Btc Eyes Haiti Mobile Market

By NATARIO McKENZIE

Tribune Business Reporter

nmckenzie@tribunemedia.net
The Bahamas Telecommunications Company (BTC) is still aiming to enter Haiti’s cellular market, its chief executive confirmed yesterday, arguing that the carrier would effectively be “dead in the water” if it did not expand outside this jurisdiction.
Speaking at a private sector luncheon to host Haitian president Michel Martelly, Leon Williams said that with new players expected to provide competition in the Bahamian cellular market by either 2015 or 2016, the company would have to grow outside the Bahamas.
Mr Williams said Haiti represented that opportunity, as BTC has already extended an under-sea fibre optic cable to that country. “In 2005 we negotiated building the fibre submarine cable into Haiti. We had looked at working with the government of Haiti,” he explained.
“We had made an offer to work with Teleco de Haiti and looked at the possibility of a GSM license, and and an ISP (Internet) license and a cable license. We didn’t capitalise on it and there was a changing of administrations in 2007, and so nothing happened with Haiti.
“We still have the cable there, it’s working, it’s underutilised and certainly BTC would like to go back into Haiti and see what the possibilities are.” Mr Williams. added: “Since we didn’t take the opportunity, Digicel went in. Digicel has 3.5 million customers in Haiti compared to a Cable & Wireless Communications (CWC), which has 1.3 million in the entire Caribbean.
“I don’t have to tell you that Haiti is Digicel’s number one money earner, and compared to what they take out of Haiti to what BTC’s total package is in the Bahamas, it is almost two to three times as much.”
Some observers will argue that BTC has already ‘missed the boat’ on Haiti, and that it and its controlling shareholders would be better off first focusing on preparing it to fight off cellular competition on its home turf in the Bahamas. It is also unclear whether entering Haiti would fit with CWC’s plans.
Mr Williams said that while BTC has remained competitive as the dominant monopoly carrier for cellular services, it has its share of challenges ahead.
The challenge for BTC is it is the dominant monopoly carrier of cellular in the Bahamas.
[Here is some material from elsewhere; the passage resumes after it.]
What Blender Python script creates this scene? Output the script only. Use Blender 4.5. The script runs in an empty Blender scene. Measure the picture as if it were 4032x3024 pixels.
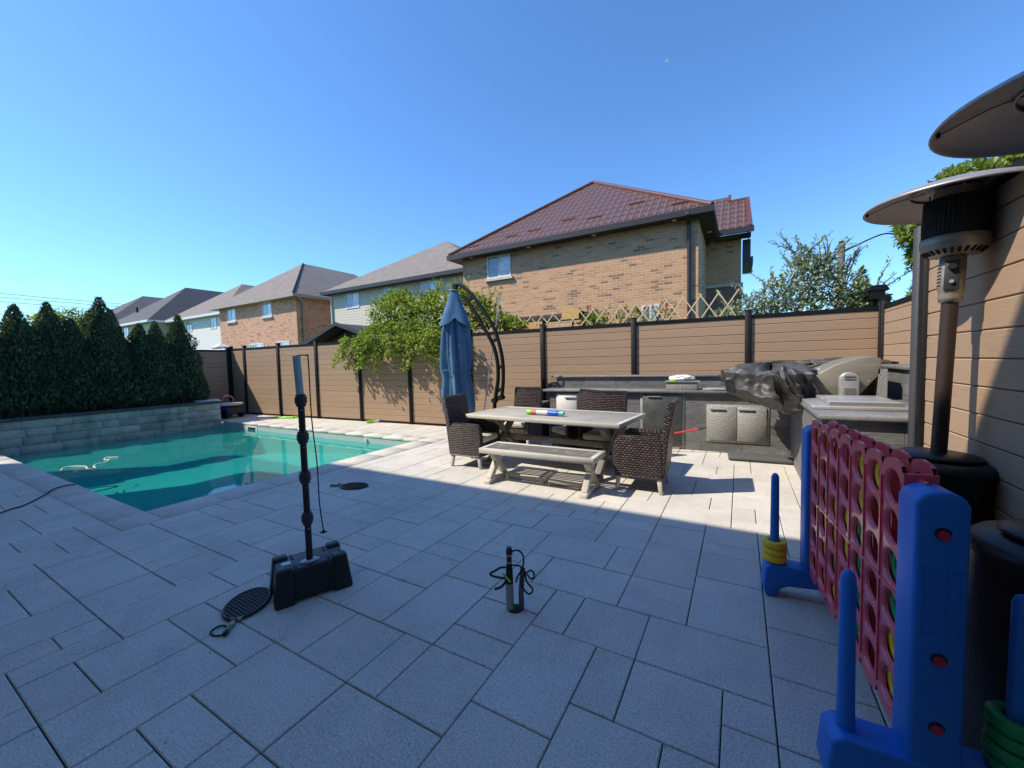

We have always been in competition for the Internet services,” he said. Cable Bahamas launched Internet services long before us, so we were playing catch up. SRG, which was acquired by Cable Bahamas, actually is competing with us. We are being competitive in the fixed-line, in data and competitive in Internet services.
Cable has television that we don’t have, and so if they were to get a mobile licence they would have quad play; we would have triple play. BTC certainly has some challenges in front of it.”
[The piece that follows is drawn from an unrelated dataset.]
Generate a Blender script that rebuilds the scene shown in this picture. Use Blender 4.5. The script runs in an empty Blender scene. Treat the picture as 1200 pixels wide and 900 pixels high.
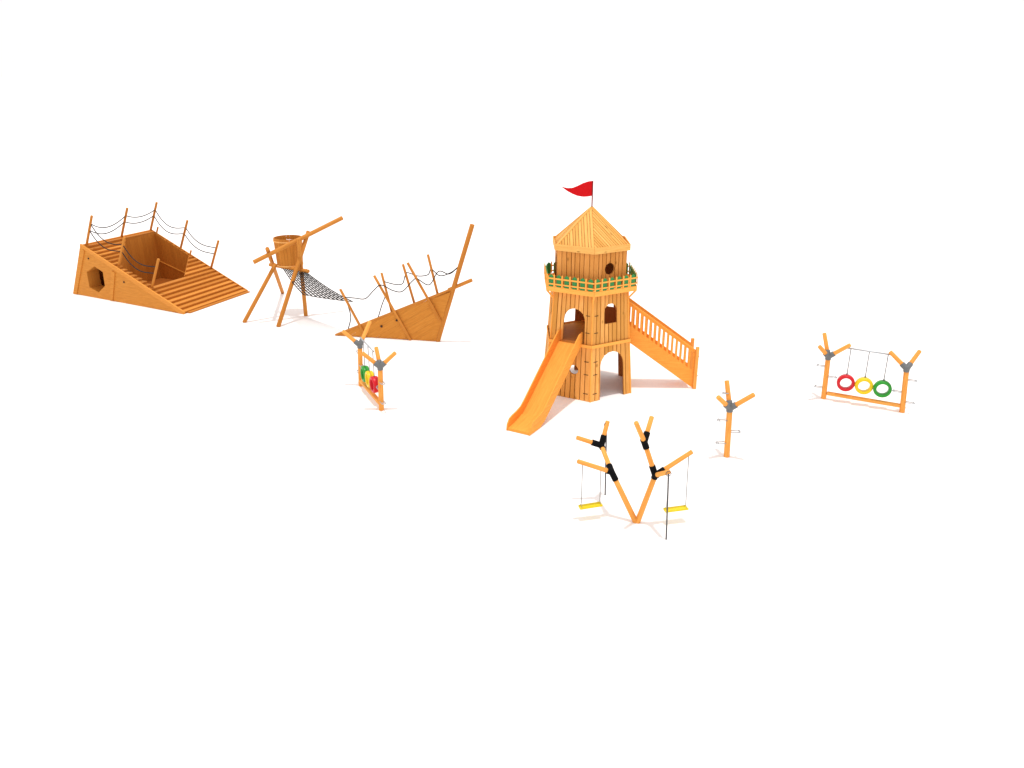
import bpy, bmesh, math, random
from mathutils import Vector, Matrix
from mathutils.geometry import tessellate_polygon
random.seed(7)
scene = bpy.context.scene
col = scene.collection
V = Vector
R = math.radians

# ------------------------------------------------------------ camera, light, exposure
cam_d = bpy.data.cameras.new('camera'); cam = bpy.data.objects.new('camera', cam_d); col.objects.link(cam)
cam.location = (0, 0, 11.6); cam.rotation_euler = (R(90 - 20.8), 0, 0)
cam_d.sensor_width = 36; cam_d.lens = 36 * 950 / 1200; cam_d.clip_end = 20000
scene.camera = cam
world = bpy.data.worlds.new('World'); scene.world = world; world.use_nodes = True
bg = world.node_tree.nodes['Background']
bg.inputs['Color'].default_value = (1.09, 1.02, 1.003, 1); bg.inputs['Strength'].default_value = 1.0
sd = bpy.data.lights.new('sun', 'SUN'); sd.energy = 1.9; sd.angle = R(2.0); sd.color = (1, .985, .96)
sun = bpy.data.objects.new('sun', sd); col.objects.link(sun); sun.rotation_euler = (R(3), R(2), 0)
scene.view_settings.view_transform = 'Standard'; scene.view_settings.look = 'None'
scene.view_settings.exposure = 0; scene.view_settings.gamma = 1; scene.view_settings.use_curve_mapping = False
scene.render.engine = 'CYCLES'
scene.cycles.max_bounces = 8; scene.cycles.diffuse_bounces = 5

# ------------------------------------------------------------ materials
def new_mat(name, rough=.6, spec=.3, metal=0):
    m = bpy.data.materials.new(name); m.use_nodes = True
    b = m.node_tree.nodes['Principled BSDF']
    b.inputs['Roughness'].default_value = rough; b.inputs['Metallic'].default_value = metal
    b.inputs['Specular IOR Level'].default_value = spec
    return m, m.node_tree, b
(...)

Mr Williams added: “The Bahamas is 350,000 people. There will be a new player in the market come 2015, and a third player in the market come 2016. The pie is just so much, and all you are doing is dicing it up into smaller quarters.
BTC has to extend outside the Bahamas and grow the market someplace else for top-line revenues or we are dead in the water. It’s not rocket science Some people may argue that I’m pressing the panic button, but it’s reality. Normally the rule of thumb is that a new entrant will take 33 per cent of the cellular customers; that’s 100,000.
BTC has to do something to be able to win the hearts and minds of the Bahamian people. It has to do something to win the market share. No one is going to come here to make an investment in cellular service without making a return on their investment.”